^ I agree. The City Room is the outside feature where Diamond decided to spend some time (and money) on. If somehow, the building was backed up into and integrated into the city fabric with a vibrant city block surrounding it, there would have been little to criticize.
It's the lack of that integration – and the resulting gap between University and York – that generate the criticism that we find on this board, that you can listen to at the Osgoode streetcar stop, that is discussed at Doors Open and frankly, that can be found in any newspaper mentioning the thing.
Now that the trees are growing out, I don't quite mind the Richmond side. It has always been a quiet street. Pretty much every building from The Bay on Yonge St., passed the Sheraton and the 4SC, through the club district and the industrial area beyond it to Spadina turn their backs on Richmond St. W.
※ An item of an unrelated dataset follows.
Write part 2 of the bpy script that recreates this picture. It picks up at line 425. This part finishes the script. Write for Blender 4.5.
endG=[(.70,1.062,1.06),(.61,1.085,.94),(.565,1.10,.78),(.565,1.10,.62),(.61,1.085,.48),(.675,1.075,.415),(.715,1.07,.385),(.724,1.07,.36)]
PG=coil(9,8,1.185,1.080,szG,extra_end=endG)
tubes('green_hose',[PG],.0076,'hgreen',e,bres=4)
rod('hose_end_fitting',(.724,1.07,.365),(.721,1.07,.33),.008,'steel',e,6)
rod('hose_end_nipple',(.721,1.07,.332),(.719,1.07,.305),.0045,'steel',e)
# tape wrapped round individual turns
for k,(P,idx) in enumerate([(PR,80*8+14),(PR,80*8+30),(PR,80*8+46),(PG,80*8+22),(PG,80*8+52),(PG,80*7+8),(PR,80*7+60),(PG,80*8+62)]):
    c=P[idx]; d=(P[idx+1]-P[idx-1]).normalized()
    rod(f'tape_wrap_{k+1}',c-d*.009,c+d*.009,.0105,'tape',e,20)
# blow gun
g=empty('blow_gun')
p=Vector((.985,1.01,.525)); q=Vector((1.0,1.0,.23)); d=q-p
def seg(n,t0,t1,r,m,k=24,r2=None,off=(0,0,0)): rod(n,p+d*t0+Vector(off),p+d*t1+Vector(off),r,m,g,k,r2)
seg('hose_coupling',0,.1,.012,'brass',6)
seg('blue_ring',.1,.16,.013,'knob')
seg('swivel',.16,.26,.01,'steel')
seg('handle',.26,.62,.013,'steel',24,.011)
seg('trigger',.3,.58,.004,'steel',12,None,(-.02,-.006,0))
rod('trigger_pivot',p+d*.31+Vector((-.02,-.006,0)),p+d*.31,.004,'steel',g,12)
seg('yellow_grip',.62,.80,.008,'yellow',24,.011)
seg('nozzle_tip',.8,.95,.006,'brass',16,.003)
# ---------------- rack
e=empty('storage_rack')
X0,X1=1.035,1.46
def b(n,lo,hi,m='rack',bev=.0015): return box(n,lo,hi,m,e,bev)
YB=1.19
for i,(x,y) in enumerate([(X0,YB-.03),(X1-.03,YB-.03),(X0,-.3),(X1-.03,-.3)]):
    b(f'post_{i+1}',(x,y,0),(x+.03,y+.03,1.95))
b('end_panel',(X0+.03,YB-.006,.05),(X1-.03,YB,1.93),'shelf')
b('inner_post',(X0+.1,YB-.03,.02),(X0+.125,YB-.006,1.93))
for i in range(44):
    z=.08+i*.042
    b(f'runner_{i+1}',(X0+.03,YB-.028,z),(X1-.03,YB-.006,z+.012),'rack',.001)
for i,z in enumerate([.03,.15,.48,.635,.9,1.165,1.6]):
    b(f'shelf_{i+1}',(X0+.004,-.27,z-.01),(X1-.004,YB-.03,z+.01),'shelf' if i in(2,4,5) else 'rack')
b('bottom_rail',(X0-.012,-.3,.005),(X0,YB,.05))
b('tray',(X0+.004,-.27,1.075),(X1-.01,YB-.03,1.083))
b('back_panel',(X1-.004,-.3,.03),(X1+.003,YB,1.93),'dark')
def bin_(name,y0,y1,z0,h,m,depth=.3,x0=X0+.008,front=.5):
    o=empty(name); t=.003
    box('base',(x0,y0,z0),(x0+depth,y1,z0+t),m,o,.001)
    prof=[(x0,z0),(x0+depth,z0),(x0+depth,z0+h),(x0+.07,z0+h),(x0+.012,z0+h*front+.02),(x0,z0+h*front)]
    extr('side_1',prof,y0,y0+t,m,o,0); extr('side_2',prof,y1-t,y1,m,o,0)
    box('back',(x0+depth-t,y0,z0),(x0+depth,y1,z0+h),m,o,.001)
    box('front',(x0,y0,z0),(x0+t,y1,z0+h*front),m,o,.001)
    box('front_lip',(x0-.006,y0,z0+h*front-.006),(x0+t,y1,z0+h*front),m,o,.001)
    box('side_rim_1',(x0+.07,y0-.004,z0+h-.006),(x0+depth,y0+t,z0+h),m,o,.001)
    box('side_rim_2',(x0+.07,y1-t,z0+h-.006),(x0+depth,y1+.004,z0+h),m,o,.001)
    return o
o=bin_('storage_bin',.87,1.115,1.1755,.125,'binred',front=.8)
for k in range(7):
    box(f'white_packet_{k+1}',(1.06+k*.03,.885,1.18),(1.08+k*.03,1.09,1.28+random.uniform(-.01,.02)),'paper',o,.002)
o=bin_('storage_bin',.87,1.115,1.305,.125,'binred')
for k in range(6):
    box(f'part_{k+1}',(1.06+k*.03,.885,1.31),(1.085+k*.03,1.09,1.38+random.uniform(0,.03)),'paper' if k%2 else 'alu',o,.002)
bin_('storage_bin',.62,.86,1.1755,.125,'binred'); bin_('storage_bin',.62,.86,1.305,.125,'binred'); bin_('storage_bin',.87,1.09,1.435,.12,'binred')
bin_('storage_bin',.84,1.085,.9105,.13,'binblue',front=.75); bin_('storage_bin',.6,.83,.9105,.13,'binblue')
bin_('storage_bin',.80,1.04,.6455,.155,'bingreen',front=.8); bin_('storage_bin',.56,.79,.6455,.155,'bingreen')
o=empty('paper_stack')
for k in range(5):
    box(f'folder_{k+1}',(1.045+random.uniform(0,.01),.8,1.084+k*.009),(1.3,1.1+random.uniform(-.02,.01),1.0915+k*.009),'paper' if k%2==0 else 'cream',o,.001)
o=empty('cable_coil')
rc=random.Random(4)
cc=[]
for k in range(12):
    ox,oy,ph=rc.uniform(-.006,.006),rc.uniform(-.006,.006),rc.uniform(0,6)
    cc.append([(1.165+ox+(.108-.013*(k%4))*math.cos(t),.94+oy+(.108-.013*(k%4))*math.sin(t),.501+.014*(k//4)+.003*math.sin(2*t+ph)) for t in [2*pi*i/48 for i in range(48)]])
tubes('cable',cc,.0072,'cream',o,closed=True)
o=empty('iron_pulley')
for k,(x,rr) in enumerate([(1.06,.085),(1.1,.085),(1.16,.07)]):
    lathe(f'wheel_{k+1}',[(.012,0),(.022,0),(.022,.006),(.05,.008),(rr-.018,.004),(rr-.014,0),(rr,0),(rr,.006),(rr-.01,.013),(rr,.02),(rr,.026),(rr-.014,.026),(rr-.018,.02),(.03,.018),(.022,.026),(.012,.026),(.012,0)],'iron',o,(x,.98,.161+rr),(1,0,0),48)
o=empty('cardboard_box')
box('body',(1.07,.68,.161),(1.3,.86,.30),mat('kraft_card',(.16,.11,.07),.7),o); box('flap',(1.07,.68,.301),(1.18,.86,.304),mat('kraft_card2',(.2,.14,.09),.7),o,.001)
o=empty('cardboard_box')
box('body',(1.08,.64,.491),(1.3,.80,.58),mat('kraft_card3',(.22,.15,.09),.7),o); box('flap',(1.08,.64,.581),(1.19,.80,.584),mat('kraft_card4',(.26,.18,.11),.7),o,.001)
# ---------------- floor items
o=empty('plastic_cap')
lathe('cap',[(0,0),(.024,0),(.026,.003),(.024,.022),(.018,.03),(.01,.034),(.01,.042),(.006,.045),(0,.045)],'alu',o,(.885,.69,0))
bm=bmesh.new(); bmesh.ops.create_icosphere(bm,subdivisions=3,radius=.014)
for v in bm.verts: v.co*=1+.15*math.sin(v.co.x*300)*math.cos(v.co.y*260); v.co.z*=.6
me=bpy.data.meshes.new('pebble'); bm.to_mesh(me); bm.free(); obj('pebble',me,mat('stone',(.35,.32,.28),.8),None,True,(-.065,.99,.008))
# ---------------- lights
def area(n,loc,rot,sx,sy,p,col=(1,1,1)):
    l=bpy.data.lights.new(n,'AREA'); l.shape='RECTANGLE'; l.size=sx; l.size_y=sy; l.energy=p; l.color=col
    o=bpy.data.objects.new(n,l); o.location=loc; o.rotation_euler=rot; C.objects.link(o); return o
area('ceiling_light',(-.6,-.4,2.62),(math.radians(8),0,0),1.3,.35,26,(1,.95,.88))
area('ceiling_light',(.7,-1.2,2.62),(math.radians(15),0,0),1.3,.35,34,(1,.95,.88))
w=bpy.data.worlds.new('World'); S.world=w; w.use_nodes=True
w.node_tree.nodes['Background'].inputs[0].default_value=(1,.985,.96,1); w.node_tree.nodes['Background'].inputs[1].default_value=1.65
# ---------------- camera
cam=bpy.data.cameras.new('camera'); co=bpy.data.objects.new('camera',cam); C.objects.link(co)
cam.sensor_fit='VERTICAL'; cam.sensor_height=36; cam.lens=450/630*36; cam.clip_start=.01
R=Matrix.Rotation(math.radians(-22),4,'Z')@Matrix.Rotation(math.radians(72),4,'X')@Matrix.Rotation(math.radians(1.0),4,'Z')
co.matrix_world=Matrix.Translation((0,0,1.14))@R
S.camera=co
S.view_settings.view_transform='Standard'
The black brick and randomly placed windows suit this façade.
It would be unreasonable to expect more from the York St. façade. It's the back of the house and holds the parking entrance.
It's the Queen side that irks many people, including myself. Queen St., one block from City Hall and Bay St., a couple from Queen and Yonge, the Eaton Centre, The Bay... and they ignore the street level of an entire city block?
To steer this back on topic, I should mention that this performing arts centre will work, regardless of how vibrant or not three out of four façades are. People probably won't use the other sides. They'll gravitate to this building's "City Room".
Unlike Queen St... where you have a pedestrian and vehicle flow clocked in the tens of thousands every hour.